C’est bien connu : quand ils ne sont pas fonctionnaires de la Poste, les Antillais sont par nature indolents, débonnaires, apolitiques, voire « limités ».

Vieux réflexe colonial eurocentrique, y compris « à gauche », que celui qui tend à faire de l’opprimé un animal docile bénéficiaire de l’oppression : « Après tout, sans la France, ils ne peuvent pas s’en sortir.
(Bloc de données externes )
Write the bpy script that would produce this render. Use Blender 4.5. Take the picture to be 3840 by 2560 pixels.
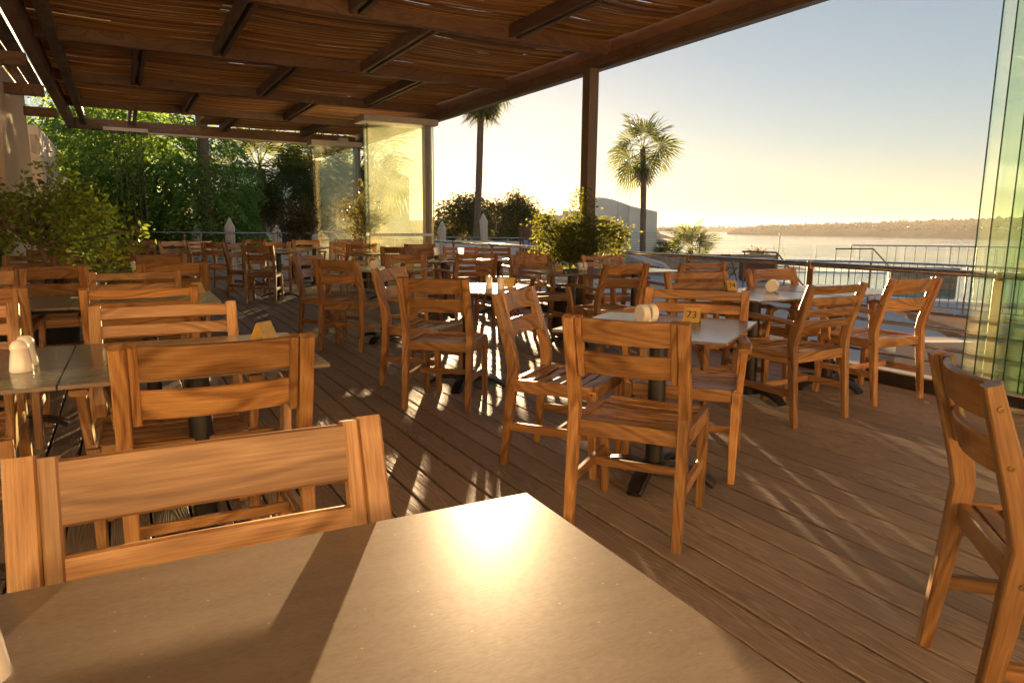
import bpy, math, random
import numpy as np
from mathutils import Vector, Matrix

for o in list(bpy.data.objects): bpy.data.objects.remove(o)
SC = bpy.context.scene
COL = SC.collection
R = math.radians

# ------------------------------------------------------------------ camera
cam_d = bpy.data.cameras.new('camera'); cam = bpy.data.objects.new('camera', cam_d); COL.objects.link(cam)
cam_d.sensor_width = 36.0; cam_d.lens = 24.56; cam_d.clip_start = 0.02; cam_d.clip_end = 80000
cam.matrix_world = Matrix.Translation((0, 0, 1.20)) @ Matrix.Rotation(R(90 - 9.43), 4, 'X') @ Matrix.Rotation(R(0.5), 4, 'Z')
SC.camera = cam
# ------------------------------------------------------------------ sky, sun, exposure
SUN_EL, SUN_AZ = R(3.65), R(-1.7)          # azimuth measured from +Y towards +X
sd = Vector((math.sin(SUN_AZ) * math.cos(SUN_EL), math.cos(SUN_AZ) * math.cos(SUN_EL), math.sin(SUN_EL)))
W = bpy.data.worlds.new('World'); SC.world = W; W.use_nodes = True
wn = W.node_tree.nodes; wl = W.node_tree.links
bg = wn['Background']; sky = wn.new('ShaderNodeTexSky'); sky.sky_type = 'NISHITA'
sky.sun_disc = False; sky.sun_elevation = R(4.0); sky.sun_rotation = SUN_AZ
sky.air_density = 1.0; sky.dust_density = 0.25; sky.ozone_density = 1.7; sky.altitude = 0
gam = wn.new('ShaderNodeGamma'); gam.inputs['Gamma'].default_value = 0.70        # softens the sky's range the way the photograph does
hsv = wn.new('ShaderNodeHueSaturation'); hsv.inputs['Saturation'].default_value = 0.84; hsv.inputs['Value'].default_value = 0.57
tint = wn.new('ShaderNodeMix'); tint.data_type = 'RGBA'; tint.blend_type = 'MULTIPLY'; tint.inputs[0].default_value = 1.0; tint.inputs[7].default_value = (0.935, 0.965, 1.05, 1)
wl.new(sky.outputs[0], gam.inputs['Color']); wl.new(gam.outputs[0], hsv.inputs['Color']); wl.new(hsv.outputs[0], tint.inputs[6]); wl.new(tint.outputs[2], bg.inputs[0])
bg.inputs[1].default_value = 0.05
sun_d = bpy.data.lights.new('sun', 'SUN'); sun = bpy.data.objects.new('sun', sun_d); COL.objects.link(sun)
sun_d.energy = 5.0; sun_d.angle = R(0.55); sun_d.color = (1.0, 0.68, 0.36)
sun.rotation_euler = sd.to_track_quat('Z', 'Y').to_euler(); sun.location = (0, 40, 20)
SC.view_settings.view_transform = 'Standard'; SC.view_settings.look = 'None'
SC.view_settings.exposure = 3.2; SC.view_settings.gamma = 1.0
SC.view_settings.use_curve_mapping = False
SC.cycles.transparent_max_bounces = 32

# ------------------------------------------------------------------ frames
ANG = R(29)
D1 = Vector((-math.sin(ANG), math.cos(ANG), 0)); D2 = Vector((math.cos(ANG), math.sin(ANG), 0)); UP = Vector((0, 0, 1))
def P(s, t, z=0.0): return D1 * s + D2 * t + UP * z
rnd = random.Random(7)
nrng = np.random.default_rng(11)

# ------------------------------------------------------------------ node helpers
def new_mat(name):
    m = bpy.data.materials.new(name); m.use_nodes = True
    nt = m.node_tree; b = nt.nodes['Principled BSDF']
    return m, nt, b
def N(nt, kind, **kw):
    n = nt.nodes.new(kind)
    for k, v in kw.items():
        if isinstance(k, str) and hasattr(n, k): setattr(n, k, v)
    return n
def setin(n, **kw):
    for k, v in kw.items(): n.inputs[k.replace('_', ' ')].default_value = v
def ramp(nt, src, stops, interp='LINEAR'):
    r = nt.nodes.new('ShaderNodeValToRGB'); r.color_ramp.interpolation = interp
    e = r.color_ramp.elements
    while len(e) < len(stops): e.new(0.5)
    for el, (p, c) in zip(e, stops):
        el.position = p; el.color = (c[0], c[1], c[2], 1) if len(c) == 3 else c
    nt.links.new(src, r.inputs[0]); return r
def math_n(nt, op, a, b=None):
    m = nt.nodes.new('ShaderNodeMath'); m.operation = op
    for i, v in enumerate((a, b)):
        if v is None: continue
        if isinstance(v, (int, float)): m.inputs[i].default_value = v
        else: nt.links.new(v, m.inputs[i])
    return m.outputs[0]
def mixc(nt, f, a, b, mode='MIX'):
    m = nt.nodes.new('ShaderNodeMix'); m.data_type = 'RGBA'; m.blend_type = mode
    for sock, v in ((m.inputs[0], f), (m.inputs[6], a), (m.inputs[7], b)):
        if isinstance(v, (int, float)): sock.default_value = v
        elif isinstance(v, (tuple, list)): sock.default_value = (v[0], v[1], v[2], 1)
        else: nt.links.new(v, sock)
    return m.outputs[2]
def gc_coord(nt, scale, rand=True):
    a = nt.nodes.new('ShaderNodeAttribute'); a.attribute_name = 'gc'
    v = nt.nodes.new('ShaderNodeVectorMath'); v.operation = 'MULTIPLY'; v.inputs[1].default_value = scale
    nt.links.new(a.outputs['Vector'], v.inputs[0]); out = v.outputs[0]
    if rand:
        oi = nt.nodes.new('ShaderNodeObjectInfo')
        k = math_n(nt, 'MULTIPLY', oi.outputs['Random'], 37.0)
        ad = nt.nodes.new('ShaderNodeVectorMath'); ad.operation = 'ADD'
        nt.links.new(out, ad.inputs[0]); nt.links.new(k, ad.inputs[1]); out = ad.outputs[0]
    return out
def noise(nt, vec=None, scale=5.0, detail=3.0, rough=0.55):
    n = nt.nodes.new('ShaderNodeTexNoise'); setin(n, Scale=scale, Detail=detail, Roughness=rough)
    if vec is not None: nt.links.new(vec, n.inputs['Vector'])
    return n.outputs[0]
def bump(nt, b, h, strength=0.3, dist=0.01):
    bp = nt.nodes.new('ShaderNodeBump'); setin(bp, Strength=strength, Distance=dist)
    nt.links.new(h, bp.inputs['Height']); nt.links.new(bp.outputs[0], b.inputs['Normal']); return bp
def objrand(nt): return nt.nodes.new('ShaderNodeObjectInfo').outputs['Random']
def texco(nt, which='Object'): return nt.nodes.new('ShaderNodeTexCoord').outputs[which]

MAT = {}
def wood_mat(name, dark, mid, light, rough=0.42, lines=22.0):
    m, nt, b = new_mat(name)
    co = gc_coord(nt, (1.5, 5.0, 5.0))
    n1 = noise(nt, co, 1.0, 1.0, 0.4)
    s = math_n(nt, 'SINE', math_n(nt, 'MULTIPLY', n1, lines * 2))
    s01 = math_n(nt, 'ADD', math_n(nt, 'MULTIPLY', s, 0.5), 0.5)
    fine = noise(nt, gc_coord(nt, (9, 260, 260)), 1.0, 2.0, 0.6)
    r1 = ramp(nt, s01, [(0.0, mid), (0.55, light), (0.85, mid), (1.0, dark)])
    c = mixc(nt, 0.48, r1.outputs[0], ramp(nt, fine, [(0.3, dark), (0.7, light)]).outputs[0])
    big = noise(nt, gc_coord(nt, (2.2, 9, 9)), 1.0, 3.0, 0.6)
    c = mixc(nt, ramp(nt, big, [(0.35, (0, 0, 0)), (0.75, (0.55, 0.55, 0.55))]).outputs[0], c, dark)
    hs = nt.nodes.new('ShaderNodeHueSaturation')
    nt.links.new(c, hs.inputs['Color'])
    nt.links.new(math_n(nt, 'ADD', math_n(nt, 'MULTIPLY', objrand(nt), 0.55), 0.68), hs.inputs['Value'])
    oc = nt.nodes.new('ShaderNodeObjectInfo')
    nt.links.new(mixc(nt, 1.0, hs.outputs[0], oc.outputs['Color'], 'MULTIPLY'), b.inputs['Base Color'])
    nt.links.new(ramp(nt, big, [(0.2, (rough - .1,) * 3), (0.8, (rough + .16,) * 3)]).outputs[0], b.inputs['Roughness'])
    bump(nt, b, fine, 0.12, 0.002)
    MAT[name] = m
wood_mat('teak', (0.15, 0.056, 0.015), (0.44, 0.210, 0.064), (0.62, 0.350, 0.130), 0.38)
wood_mat('timber_dark', (0.075, 0.036, 0.016), (0.135, 0.066, 0.030), (0.20, 0.102, 0.048), 0.55)
wood_mat('timber_fascia', (0.20, 0.080, 0.024), (0.28, 0.115, 0.036), (0.35, 0.155, 0.05), 0.5, 8)

def deck_mat():
    m, nt, b = new_mat('deck_plank')
    n1 = noise(nt, gc_coord(nt, (0.9, 12.0, 12.0)), 1.0, 1.0, 0.4)
    s = math_n(nt, 'SINE', math_n(nt, 'MULTIPLY', n1, 150.0))
    s01 = math_n(nt, 'ADD', math_n(nt, 'MULTIPLY', s, 0.5), 0.5)
    mask = noise(nt, gc_coord(nt, (3.0, 18, 18)), 1.0, 2.0)
    big = noise(nt, gc_coord(nt, (1.5, 3, 3)), 1.0, 4.0, 0.65)
    c = ramp(nt, s01, [(0.0, (0.175, 0.132, 0.102)), (0.5, (0.285, 0.224, 0.178)), (1.0, (0.42, 0.345, 0.285))])
    c2 = mixc(nt, ramp(nt, mask, [(0.35, (0.15,) * 3), (0.7, (0.75,) * 3)]).outputs[0], c.outputs[0], (0.285, 0.222, 0.174))
    c3 = mixc(nt, 0.4, c2, ramp(nt, big, [(0.3, (0.185, 0.140, 0.106)), (0.72, (0.39, 0.31, 0.245))]).outputs[0])
    hs = nt.nodes.new('ShaderNodeHueSaturation'); nt.links.new(c3, hs.inputs['Color'])
    nt.links.new(math_n(nt, 'ADD', math_n(nt, 'MULTIPLY', objrand(nt), 0.34), 0.82), hs.inputs['Value'])
    nt.links.new(hs.outputs[0], b.inputs['Base Color'])
    nt.links.new(ramp(nt, big, [(0.25, (0.52,) * 3), (0.8, (0.70,) * 3)]).outputs[0], b.inputs['Roughness'])
    b.inputs['Specular IOR Level'].default_value = 0.3
    bump(nt, b, s01, 0.55, 0.0016); MAT['deck'] = m
deck_mat()

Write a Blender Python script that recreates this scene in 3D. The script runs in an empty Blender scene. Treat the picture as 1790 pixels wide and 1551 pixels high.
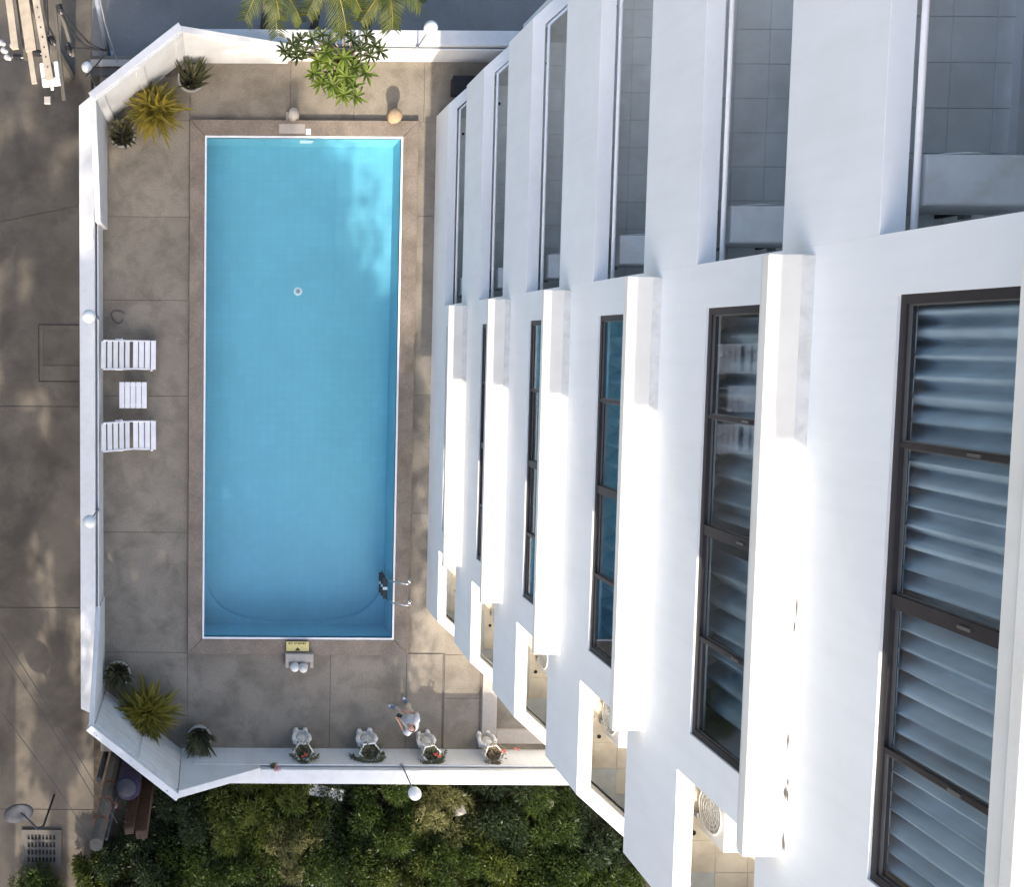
import bpy, math, random
import numpy as np
from mathutils import Vector, Matrix

sc = bpy.context.scene
C = sc.collection
R = math.radians
random.seed(7)

# ------------------------------------------------------------------ camera
F, PPX, PPY, TILT, ROLL, CAMZ = 1700.0, 372.454, 715.24, -0.0676, 0.006, 23.41   # in pixels of the 1790 x 1551 photograph
cd = bpy.data.cameras.new('camera'); cam = bpy.data.objects.new('camera', cd); C.objects.link(cam)
cd.sensor_width = 36.0; cd.lens = 36.0 * F / 1790.0
cd.shift_x = (895.0 - PPX) / 1790.0
cd.shift_y = (PPY - 775.5) / 1790.0
cd.clip_end = 2000.0
cam.location = (0, 0, CAMZ); cam.rotation_euler = (TILT, 0, ROLL)
sc.camera = cam

# ------------------------------------------------------------------ sky, sun, exposure
SUN_EL, SUN_AZ = R(35), R(-1.5)
wd = bpy.data.worlds.new('World'); sc.world = wd; wd.use_nodes = True
wn = wd.node_tree.nodes
sky = wn.new('ShaderNodeTexSky'); sky.sky_type = 'NISHITA'; sky.sun_disc = False; sky.dust_density = 3.8
sky.sun_elevation = SUN_EL; sky.sun_rotation = math.pi - SUN_AZ
wd.node_tree.links.new(sky.outputs[0], wn['Background'].inputs[0])
wn['Background'].inputs[1].default_value = 0.15
ld = bpy.data.lights.new('sun', 'SUN'); sun = bpy.data.objects.new('sun', ld); C.objects.link(sun)
ld.energy = 2.4; ld.angle = R(0.53); ld.color = (1.0, 0.90, 0.76)
to_sun = Vector((math.sin(SUN_AZ) * math.cos(SUN_EL), -math.cos(SUN_AZ) * math.cos(SUN_EL), math.sin(SUN_EL)))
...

Soyons lucides. »

On doit au Sénégalais Léopold Sedar Senghor, grand bounty de l’Académie Française, cette phrase lourde de conséquences : « L’émotion est nègre, la raison est hellène. »

Nous lui préférons son compatriote Cheikh Anta Diop…

L’affaire est entendue : l’Antillais restera toujours le bon copain du blanc, celui avec lequel on parle de ti punch et sable fin, bref de sujets exotiques et puérils pour lesquels il présente quelque appétence naturelle, phylogénétique.

Il est cependant un domaine où réduit à un corps acéphale, l’Antillais suscite l’admiration du blanc : quand il danse. « Voyez-vous madame, ils ont ça dans le sang ».

C’est bien de rythme dont nous allons parler ici, mais de celui des bombes qui ont sauté par dizaines en Guadeloupe, Guyane et Martinique dans les années quatre-vingt.

L’absence de publication relative au combat pour l’émancipation caribéeenne, combat le plus résolu, qui ait été mené dans les confettis de l’empire depuis 1962, est écoeurante, lourde de suspicion vis-à-vis du « mouvement révolutionnaire » de France.

Des mois durant, à l’occasion du vingtième anniversaire du soulèvement du peuple guadeloupéen, nous avons donc dépoussiéré, collecté et archivé le matériel requis pour cette brochure afin que les militants anti-impérialistes de métropole et des colonies puissent garder trace de ces évènements.

Qu’on ne s’y méprenne pas : il ne s’agit ni d’une énième « opération nostalgie », ni d’une initiative communautaire liée au taux de mélanine de ses protagonistes ; certes, la mode est à la « race », mais l’auteur est métis.

Le révolutionnaire afro-américain Malcom X devait un jour déclarer : « Je crois qu’il éclatera un conflit entre ceux qui veulent la liberté, la justice et l’égalité pour tous et ceux qui veulent maintenir le système d’exploitation. Je crois qu’il y aura un conflit de ce genre, mais je ne pense pas qu’il sera fondé sur la couleur de peau. »

Du fait de la rareté des sources disponibles, souvent éparses et dont l’exploitation s’est maintes fois avérée problématique avec les années passées, on voudra bien nous pardonner l’omission de dates importantes et des imprécisions.

Certains passages figurent entre crochets : ce signe typographique indique que l’information est sujette à caution.

Par ailleurs, nous avons estimé que même partielle, une simple recension des actions politico-militaires menées dans les années quatre-vingt était dénuées de sens, qu’elle équivalait à un découpage artificiel entre la lutte de l’Alliance révolutionnaire caraïbe, le mouvement de décolonisation amorcé après-guerre et la poursuite, sous d’autres formes, du combat contre le colonialisme..

Le matériel ici présenté, brut de décoffrage et qui mériterait une analyse politique approfondie, couvre donc une période comprise entre 1939 et 2003.